20 of Vin Scully’s Funniest, Most Memorable Baseball Calls (Videos)

From World Series and perfect games to stories about beards and bird droppings, Vin Scully leaves behind a broadcasting legacy unlike any other

Vin Scully
Fox Sports

Hollywood loves a good story, and now one of the greatest storytellers it has ever served as home to is hanging it up. As longtime broadcaster Vin Scully brings his 67-year career to an end, let’s look back at his most famous calls as well as some of his more humorous moments from recent years.

“In a year that has been so improbable, the impossible has happened!” Scully’s call of Kirk Gibson’s home run in the 1988 World Series has become one of the most famous soundbites in baseball history.

Sixteen years later, Scully called Clayton Kershaw’s no-hitter against the Colorado Rockies, simply declaring “He’s done it!” upon the final strikeout.

“He is one strike away from the promised land!” Scully has the ability to come up with the best words for the most dramatic occasion.

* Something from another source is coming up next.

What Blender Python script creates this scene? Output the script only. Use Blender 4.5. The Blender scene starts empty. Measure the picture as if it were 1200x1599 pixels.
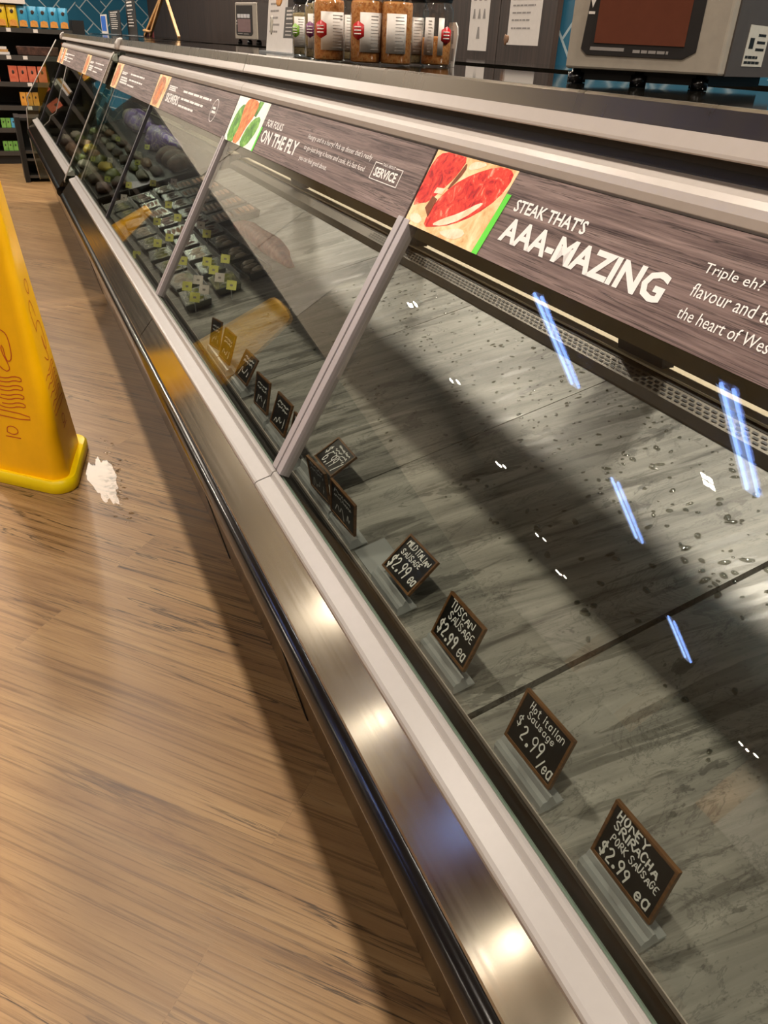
import bpy, math, random
from mathutils import Vector, Matrix
R = random.Random(7)
SC = bpy.context.scene
COL = SC.collection
PI = math.pi
ZF = 0.127            # height of the floor in the measuring frame; everything is lowered by it at the end

# ------------------------------------------------------------------ camera
cam_d = bpy.data.cameras.new('camera')
cam = bpy.data.objects.new('camera', cam_d); COL.objects.link(cam)
cam_d.sensor_fit = 'VERTICAL'; cam_d.sensor_height = 36.0
cam_d.lens = 36.0 * 1200.0 / 1599.0
cam_d.clip_start = 0.01
right = Vector((0.9104, -0.4114, 0.0433)); down = Vector((-0.1805, -0.4893, -0.8532)); fwd = Vector((0.3722, 0.7690, -0.5197))
fwd.normalize(); right = (right - fwd * right.dot(fwd)).normalized(); up = right.cross(fwd)
M = Matrix(((right.x, up.x, -fwd.x, 0), (right.y, up.y, -fwd.y, 0), (right.z, up.z, -fwd.z, 1.32), (0, 0, 0, 1)))
cam.matrix_world = M
SC.camera = cam

# ------------------------------------------------------------------ world, exposure
SC.view_settings.view_transform = 'Standard'; SC.view_settings.look = 'None'
SC.view_settings.exposure = 0.28; SC.view_settings.gamma = 1.0; SC.view_settings.use_curve_mapping = False
SC.cycles.use_denoising = True
SC.cycles.max_bounces = 10; SC.cycles.transparent_max_bounces = 24; SC.cycles.caustics_reflective = False; SC.cycles.caustics_refractive = False
SC.cycles.sample_clamp_indirect = 6.0
w = bpy.data.worlds.new('world'); SC.world = w; w.use_nodes = True
w.node_tree.nodes['Background'].inputs[0].default_value = (1.0, 0.9, 0.78, 1)
w.node_tree.nodes['Background'].inputs[1].default_value = 0.3

AISLE_W, STAFF_W, TUBE_W, FILL_W, FAR_W = 21.0, 58.0, 2.2, 75.0, 95.0
WARM = (1.0, 0.88, 0.75); COOL = (0.42, 0.58, 1.0)

# ------------------------------------------------------------------ materials
def srgb(h):
    h = h.lstrip('#'); c = [int(h[i:i+2], 16) / 255 for i in (0, 2, 4)]
    return tuple((x / 12.92 if x <= 0.04045 else ((x + 0.055) / 1.055) ** 2.4) for x in c) + (1,)
class NT:
    def __init__(s, name):
        s.m = bpy.data.materials.new(name); s.m.use_nodes = True
        s.t = s.m.node_tree; s.b = s.t.nodes['Principled BSDF']; s.out = s.t.nodes['Material Output']
    def n(s, typ, **kw):
        nd = s.t.nodes.new(typ)
        for k, v in kw.items():
            if k.startswith('i_'):
                key = k[2:]; key = int(key) if key.isdigit() else key.replace('_', ' ')
                nd.inputs[key].default_value = v
            else: setattr(nd, k, v)
        return nd
    def l(s, a, b): s.t.links.new(a, b)
    def coord(s, scale=(1, 1, 1), rot=(0, 0, 0), kind='Object'):
        tc = s.n('ShaderNodeTexCoord'); mp = s.n('ShaderNodeMapping')
        mp.inputs['Scale'].default_value = scale; mp.inputs['Rotation'].default_value = rot
        s.l(tc.outputs[kind], mp.inputs[0]); return mp.outputs[0]
    def noise(s, vec, scale=5, detail=4, rough=0.6, dist=0.0):
        nd = s.n('ShaderNodeTexNoise'); nd.inputs['Scale'].default_value = scale; nd.inputs['Detail'].default_value = detail
        nd.inputs['Roughness'].default_value = rough; nd.inputs['Distortion'].default_value = dist
        s.l(vec, nd.inputs['Vector']); return nd.outputs[0]
    def ramp(s, fac, stops, interp='LINEAR'):
        nd = s.n('ShaderNodeValToRGB'); e = nd.color_ramp.elements; nd.color_ramp.interpolation = interp
        while len(e) < len(stops): e.new(0.5)
        for el, (p, c) in zip(e, stops): el.position = p; el.color = c if len(c) == 4 else tuple(c) + (1,)
        s.l(fac, nd.inputs[0]); return nd.outputs[0]
    def mix(s, fac, a, b, mode='MIX'):
        nd = s.n('ShaderNodeMix', data_type='RGBA', blend_type=mode)
        for sock, v in ((nd.inputs[0], fac), (nd.inputs[6], a), (nd.inputs[7], b)):
            if hasattr(v, 'links') or isinstance(v, bpy.types.NodeSocket): s.l(v, sock)
            else: sock.default_value = v
        return nd.outputs[2]
    def bump(s, h, strength=0.2, dist=0.005):
        nd = s.n('ShaderNodeBump'); nd.inputs['Strength'].default_value = strength; nd.inputs['Distance'].default_value = dist
        s.l(h, nd.inputs['Height']); s.l(nd.outputs[0], s.b.inputs['Normal'])
    def set(s, **kw):
        for k, v in kw.items():
            i = s.b.inputs[k.replace('_', ' ')]
            if isinstance(v, bpy.types.NodeSocket): s.l(v, i)
            else: i.default_value = v
        return s

def plain(name, col, rough=0.5, metal=0.0, var=0.06, scale=60, **kw):
    t = NT(name); c = srgb(col)
    f = t.noise(t.coord(), scale, 3)
    dk = tuple(x * (1 - var) for x in c[:3]) + (1,); lt = tuple(min(1, x * (1 + var)) for x in c[:3]) + (1,)
    t.set(Base_Color=t.ramp(f, [(0.3, dk), (0.7, lt)]), Roughness=rough, Metallic=metal, **kw); return t.m
def two_tone(name, stops, scale=20, rough=0.5, detail=5, stretch=(1, 1, 1), dist=0.0, bump=0.0, **kw):
    t = NT(name); f = t.noise(t.coord(stretch), scale, detail, 0.6, dist)
    t.set(Base_Color=t.ramp(f, [(p, srgb(c)) for p, c in stops]), Roughness=rough, **kw)
    if bump: t.bump(f, bump, 0.003)
    return t.m
def steel(name, col, rough=0.28, stretch=(300, 1.5, 300), aniso=0.0, dirt=0.15):
    t = NT(name); c = srgb(col)
    if aniso:
        cx = t.n('ShaderNodeCombineXYZ'); cx.inputs[0].default_value = 0.66; cx.inputs[2].default_value = 0.75; t.l(cx.outputs[0], t.b.inputs['Tangent'])
    f = t.noise(t.coord(stretch), 1.0, 3, 0.6)
    g = t.noise(t.coord((2, 2, 2)), 3.0, 4, 0.6)
    rr = t.n('ShaderNodeMapRange'); rr.inputs[3].default_value = rough - 0.06; rr.inputs[4].default_value = rough + 0.08
    t.l(f, rr.inputs[0])
    t.set(Base_Color=t.mix(g, tuple(x * (1 - dirt) for x in c[:3]) + (1,), c), Metallic=1.0, Roughness=rr.outputs[0], Anisotropic=aniso)
    t.bump(f, 0.012, 0.001); return t.m
def pane(name, tint, base=0.045, gain=0.95, power=5.0, rough=0.0, milk=0.0):
    t = NT(name); t.t.nodes.remove(t.b)
    lw = t.n('ShaderNodeLayerWeight'); lw.inputs[0].default_value = 0.5
    p = t.n('ShaderNodeMath', operation='POWER'); t.l(lw.outputs['Facing'], p.inputs[0]); p.inputs[1].default_value = power
    ma = t.n('ShaderNodeMath', operation='MULTIPLY_ADD'); t.l(p.outputs[0], ma.inputs[0]); ma.inputs[1].default_value = gain; ma.inputs[2].default_value = base
    tr = t.n('ShaderNodeBsdfTransparent'); tr.inputs[0].default_value = srgb(tint)
    gl = t.n('ShaderNodeBsdfGlossy'); gl.inputs['Roughness'].default_value = rough
    mx = t.n('ShaderNodeMixShader'); t.l(ma.outputs[0], mx.inputs[0]); t.l(tr.outputs[0], mx.inputs[1]); t.l(gl.outputs[0], mx.inputs[2])
    if milk:
        df = t.n('ShaderNodeBsdfDiffuse'); df.inputs[0].default_value = srgb('#e8ecee'); m2 = t.n('ShaderNodeMixShader'); m2.inputs[0].default_value = milk
        t.l(mx.outputs[0], m2.inputs[1]); t.l(df.outputs[0], m2.inputs[2]); mx = m2
    t.l(mx.outputs[0], t.out.inputs[0]); return t.m
def emit(name, col, strength):
    t = NT(name); t.set(Base_Color=srgb(col), Emission_Color=srgb(col), Emission_Strength=strength); return t.m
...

His call of Sandy Koufax’s perfect game is the gold standard for sports radio broadcasting.

That wasn’t the only masterpiece Scully called. In 1956, he was on the microphone when Yankees legend Don Larsen pitched the only perfect game in the history of the World Series.

Scully was also there when Hank Aaron passed Babe Ruth to capture the most sacred of all baseball records: most career home runs. Scully, ever aware of the gravity of the moment, took the call beyond sports: “A black man is getting a standing ovation in the Deep South for breaking the record of an all-time baseball idol.”

In the 1980s, Fernando Valenzuela was one of the hottest draws for the Dodgers. A decade after his debut, he pitched a no-hitter that prompted Scully to deliver one of his most famous lines: “If you have a sombrero, throw it to the sky.”

Now for the lighter side of Vin. Scully remained mostly professional when a foul swing into the dirt sent a ball into the umpire’s weak spot, but couldn’t resist doing a little squeaky voice as he recovered.

Baseball managers can be prone to expletive-laden meltdowns after bad calls, so Scully did his best to make one of them a little more family-friendly. That is blinkin’ impressive.

Scully’s experience has taught him that sometimes the best thing to say is nothing at all. That’s what he did when Yasiel Puig hit his first career grand slam and sent Dodger Stadium into a roaring frenzy.

Vin Scully’s stories aren’t limited to just baseball. When the Stanley Cup paid a visit to Scully’s booth in 2014, he immediately broke into stories about ice hockey back in the 1930s, including his favorite players on the New York Rangers.

Nothing fazes Vin Scully. Not even an earthquake. When Dodger Stadium started rattling and rolling during a game, Scully simply noted that it happened and broke into an anecdote about the 1989 San Francisco earthquake that shook Candlestick Park.

When a dugout-clearing brawl ensues, Scully is the coolest guy in the stadium. Here he is calling a particularly violent fight between the Dodgers and Diamondbacks.

Some baseball players have turned facial hair into an art form. Inspired by the popularity of beards, Scully launched into an oral history on the evolution of the beard going back to ancient times.

Scully loves telling stories about all baseball players, even those who play for the Dodgers’ most hated rival. Here’s a story he had on San Francisco Giants ace Madison Bumgarner.

Another incredible story from Scully was about how St. Louis Cardinals manager Mike Matheny chose to stay in college instead of going to the majors after getting pooped on by a pigeon. It turns out a pigeon can change your life.

In an attempt to keep up with the times, Scully had his broadcast team teach him about Twitter. When he suggested during a broadcast that Dodger fans get catcher A.J. Ellis trending on Twitter, Ellis became the top trending topic in the U.S.

When legendary UCLA basketball coach John Wooden passed away in 2010, Scully took a pause in the broadcast to inform viewers of his passing and honor him with a quote from Shakespeare.

Scully had the privilege of calling the at-bats of Jackie Robinson back during the Dodgers’ years in Brooklyn, and he has many tales about Robinson’s challenges when he got started in the majors.

Even with the breeze off of the ocean, day games at Dodger Stadium can be scorchers. Cue a desert joke from Vin.

If you want to listen to Scully at the dawn of his career, you can listen to this complete broadcast he did of a game between the Dodgers and Cubs way back in 1957.